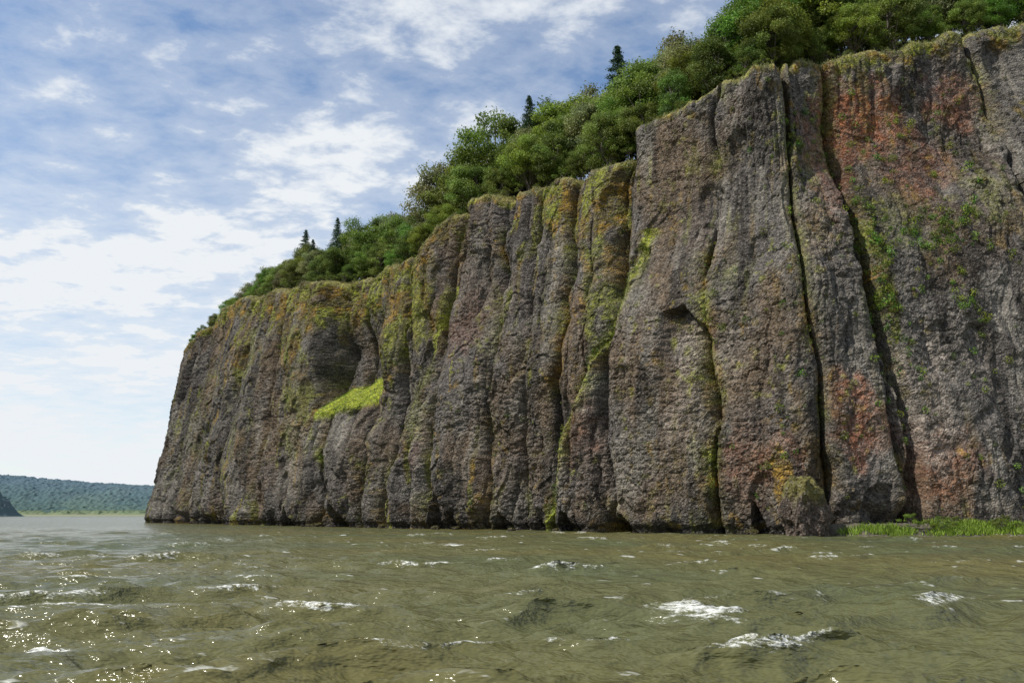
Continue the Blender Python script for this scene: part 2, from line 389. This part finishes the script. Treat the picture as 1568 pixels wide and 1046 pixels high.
def conifer(seed,h=12.):
    r=np.random.default_rng(seed);wood=[tube((0,0,-8),(0,0,h*.5),.22,.12),tube((0,0,h*.5),(0,0,h),.12,.01)]
    P=[];Nn=[];S_=[]
    zz=.02*h
    while zz<h*.985:
        f=1-zz/h;L=.34*h*f**.85+.12
        for b in range(int(7+3*f)):
            a=r.uniform(0,2*np.pi);Lb=L*r.uniform(.55,1.2);dr=np.array([np.cos(a),np.sin(a),0])
            tip=dr*Lb+np.array([0,0,-.22*Lb]);base=np.array([0,0,zz])
            if f>.1: wood.append(tube(base,base+tip,.025,.006,3))
            n=int(16+70*Lb/3);tt=r.uniform(.12,1,n)
            pos=base+tip*tt[:,None]+r.normal(size=(n,3))*np.array([.13,.13,.07])*(1+.8*(1-tt))[:,None]*Lb**.5
            P.append(pos);S_.append(r.uniform(.18,.36,n));Nn.append(np.array([0,0,1])+r.normal(size=(n,3))*.5)
        zz+=.045*h*r.uniform(.8,1.2)*(.5+.6*f)
    P=np.concatenate(P);Nn=np.concatenate(Nn);S_=np.concatenate(S_)
    V,F=leaves(P,S_,Nn,r,.4)
    c=np.array([.036,.076,.032])[None,:]*r.uniform(.6,1.4,len(P))[:,None]
    return assemble('conifer_tree',wood,V,F,np.repeat(c,4,0),M_leaf)
bl=[broadleaf(10+i,10.,ncl=[66,76,60,84,56,72][i],per=240,slim=[1,1.15,.85,1.25,.8,1.05][i],base=[(.112,.190,.030),(.132,.190,.038),(.092,.165,.030),(.148,.208,.032),(.148,.178,.076),(.098,.188,.028)][i]) for i in range(6)]
cf=[conifer(40+i) for i in range(2)]
bush=[broadleaf(60+i,3.2,ncl=22,per=130,slim=1.5,ls=1.6,base=[(.12,.18,.028),(.10,.15,.028)][i]) for i in range(2)]
for b in bush: b.name='shrub'
def place(me,x,y,z_,scl,name,rz=None):
    ob=bpy.data.objects.new(name,me);sc.collection.objects.link(ob)
    ob.location=(x,y,z_);ob.rotation_euler=(rng.normal()*.05,rng.normal()*.05,rng.uniform(0,6.28) if rz is None else rz)
    ob.scale=(scl*rng.uniform(.9,1.12),scl*rng.uniform(.9,1.12),scl*rng.uniform(.92,1.1));return ob
def at_sd(s_,dd):
    o=np.interp(s_,dr_s,dr_v)+dd
    return float(np.interp(s_,sd,px)+np.interp(s_,sd,nx)*o),float(np.interp(s_,sd,py)+np.interp(s_,sd,ny)*o)
cnt=0
tS=[-70,-20,0,20,45,70,95,110,124,132,142,160,175,190,215,240,300];tH=[.6,.7,1.2,1.25,1.35,1.6,1.5,1.6,2.1,2.2,2.05,1.8,2.0,1.85,1.8,1.7,1.6]
rows=[(3.2,1.0),(8.,2.),(14.,3),(21.,3.5),(30.,5)]
for ri,(d0,jit) in enumerate(rows):
    s_=-66.
    while s_<292:
        base=float(np.interp(s_,tS,tH));s_+=rng.uniform(3.2,4.8)*(.35+.75*base)*(1+.06*ri)
        if s_<4 and ri>2: continue
        dd=d0+rng.uniform(-jit,jit)
        x,y=at_sd(s_,dd);hz_,_,d_=hill_z(np.array([x]),np.array([y]))
        if d_[0]<1.2: continue
        sc_=base*rng.uniform(.62,1.18)*(.62 if ri==0 else 1)
        place(bl[rng.integers(6)],x,y,float(hz_[0])-.03*10*sc_,sc_,'deciduous_tree');cnt+=1
for s_,dd,k,dz in ((-8,-.5,.65,-2),(-16,-1.5,.7,-3),(-24,-2,.7,-3),(-31,-1.5,.7,-3),(-38,.5,.7,-2),(-20,-3.8,.5,-9),(-46,1,.8,-1),(-27,-4.4,.5,-12),(-3,.5,.7,0),(-13,-3.2,.45,-7),(3,1.5,.6,0),(9,2,.65,0)):
    x,y=at_sd(s_,dd);z0=float(np.interp(s_,Hs,Hv));place(bl[rng.integers(6)],x,y,z0+dz,k,'deciduous_tree')
for s_,dd,k,up in ((176,15,1.5,10),(154,13,1.15,12),(62,9,.95,10),(76,12,.95,11),(36,7,.7,5),(70,8,.8,7)):
    x,y=at_sd(s_,dd);hz_,_,_=hill_z(np.array([x]),np.array([y]));o_=place(cf[cnt%2],x,y,float(hz_[0])+up*.5,k,'conifer_tree');o_.rotation_euler=(0,0,1.);o_.scale=(k,k,k*(1+up*.025));cnt+=1
s_=-20.
while s_<285:
    s_+=rng.uniform(1.2,4.5)
    x,y=at_sd(s_,rng.uniform(.6,3.2));hz_,_,_=hill_z(np.array([x]),np.array([y]))
    place(bush[rng.integers(2)],x,y,float(hz_[0])+.6,rng.uniform(.5,1.3),'shrub')
print('trees',cnt,time.time()-T0)
wgt=np.zeros(z.shape);wgt[NV-2:NV+NA+4]=1.;wgt[:,(sl<-15)|(sl>285)]=0
wgt=wgt*(.03+sstep(.42,.62,fbm2(s/2.5,z*0+2,3,300)))
wgt+=ledge*.45
dsl=np.gradient(sl);wgt*=dsl[None,:]
p_=wgt.ravel()/wgt.sum()
idx=rng.choice(p_.size,26000,p=p_)
P=verts[idx]+rng.normal(size=(len(idx),3))*.12
def blades(P,h,r,lean=.35,w=.13):
    n=len(P);a=r.uniform(0,2*np.pi,n);u=np.stack([np.cos(a),np.sin(a),0*a],1)*(w*h)[:,None]
    tip=P+np.stack([r.normal(size=n)*lean*h,r.normal(size=n)*lean*h,h],1)
    V=np.stack([P-u,P+u,tip],1).reshape(-1,3);return V,np.arange(3*n).reshape(n,3)
hb=rng.uniform(.12,.5,len(P))
V,F=blades(P,hb,rng)
isl=ledge.ravel()[idx]>.3
c=np.where(isl[:,None],np.array([[.22,.27,.035]]),np.array([[.19,.18,.06]]))*rng.uniform(.6,1.35,len(P))[:,None]
g=rng.uniform(0,1,len(P))<.35;c[g]*=np.array([.65,.95,.6])
mesh_np('grass',V,F,M_grass,cols=np.repeat(c,3,0))
def clumps(idx,rad,per,basec,name):
    n=len(idx);P0=verts[idx];col_i=idx%len(sl)
    out=-np.stack([NX[col_i],NY[col_i],0*NX[col_i]],1)
    k=np.repeat(np.arange(n),per);m_=len(k)
    dd=rng.normal(size=(m_,3));dd/=np.linalg.norm(dd,axis=1,keepdims=True)
    pos=P0[k]+out[k]*(rad[k]*.35)[:,None]+dd*(rad[k]*rng.uniform(.2,1,m_)**.5)[:,None]
    V,F=leaves(pos,rng.uniform(.12,.26,m_)*np.clip(rad[k]/.5,.6,1.3),dd*.5+rng.normal(size=(m_,3))*.5+np.array([0,0,.6]),rng)
    c=np.array(basec)[None,:]*(rng.uniform(.6,1.4,n)[k]*rng.uniform(.7,1.3,m_))[:,None];c[:,0]*=rng.uniform(.7,1.5,n)[k]
    mesh_np(name,V,F,M_grass,cols=np.repeat(c,4,0))
zz=z[:NV];ss=s[:NV]
w=(mk[:NV]*.3+.04)*sstep(.5,.62,fbm2(ss/4,zz/4,3,310))
w+=np.exp(-d1/.5)*.35*sstep(.45,.6,fbm2(ss/6,zz/6,2,311))
w+=1.2*np.exp(-((ss-sline[:NV])/1.3)**2)*(zz<44)
w*=(zz>3)*dsl[None,:]*(ss>-5)*(ss<275)
p_=w.ravel()/w.sum();idx=rng.choice(p_.size,2600,p=p_)
clumps(idx,rng.uniform(.12,.42,len(idx))*np.where(rng.uniform(size=len(idx))<.10,1.8,1.),26,(.120,.165,.028),'cliff_plants')
w=np.exp(-((ss-244)/8)**2-((zz-40)/12)**2)*sstep(.42,.60,fbm2(ss/2.5,zz/2.5,2,312))
w+=.9*np.exp(-((ss-232.5)/1.6)**2-((zz-34)/15)**2)+.05*sstep(205,210,ss)*(zz<66)*sstep(.5,.6,fbm2(ss/4,zz/4,2,313))
w+=.5*np.exp(-((ss-223)/1.5)**2-((zz-57)/3)**2)
w*=(zz>4)*dsl[None,:]*(ss<270);p_=w.ravel()/w.sum();idx=rng.choice(p_.size,420,p=p_)
clumps(idx,rng.uniform(.22,.72,len(idx)),70,(.125,.195,.026),'cliff_shrubs')

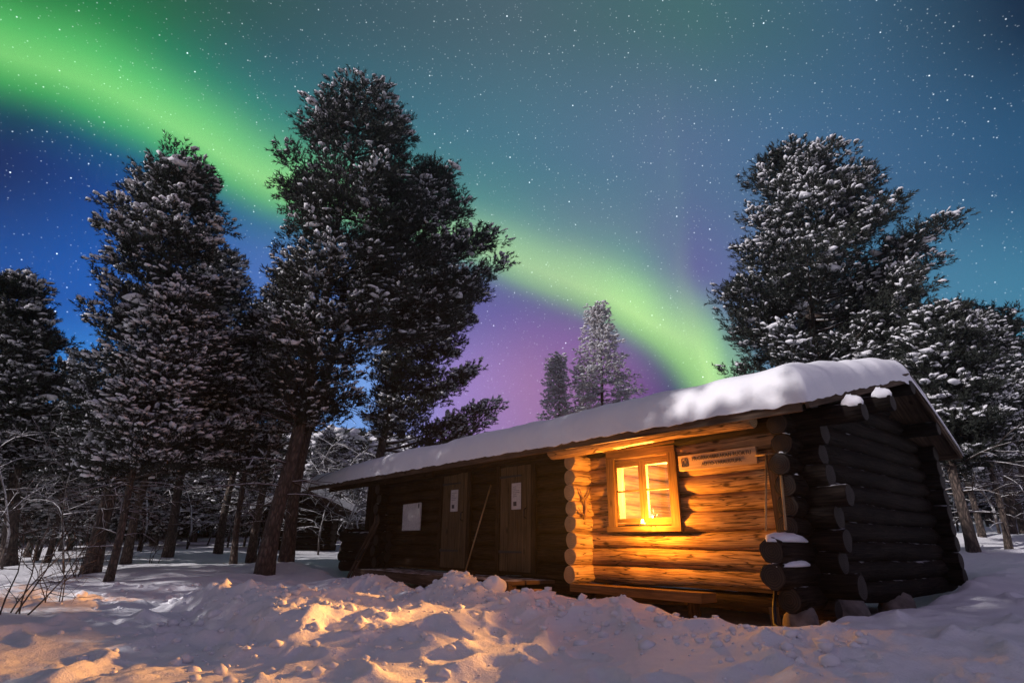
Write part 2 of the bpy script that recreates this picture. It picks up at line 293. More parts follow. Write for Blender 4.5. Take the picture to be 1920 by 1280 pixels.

◇ ◇ ◇

*Exercise prompt:* Extract from the data every line where "Blender" shows up.

*Exercise response:*
Continue the Blender Python script for this scene: part 2, from line 389. This part finishes the script. Treat the picture as 1568 pixels wide and 1046 pixels high.
Write part 2 of the bpy script that recreates this picture. It picks up at line 293. More parts follow. Write for Blender 4.5. Take the picture to be 1920 by 1280 pixels.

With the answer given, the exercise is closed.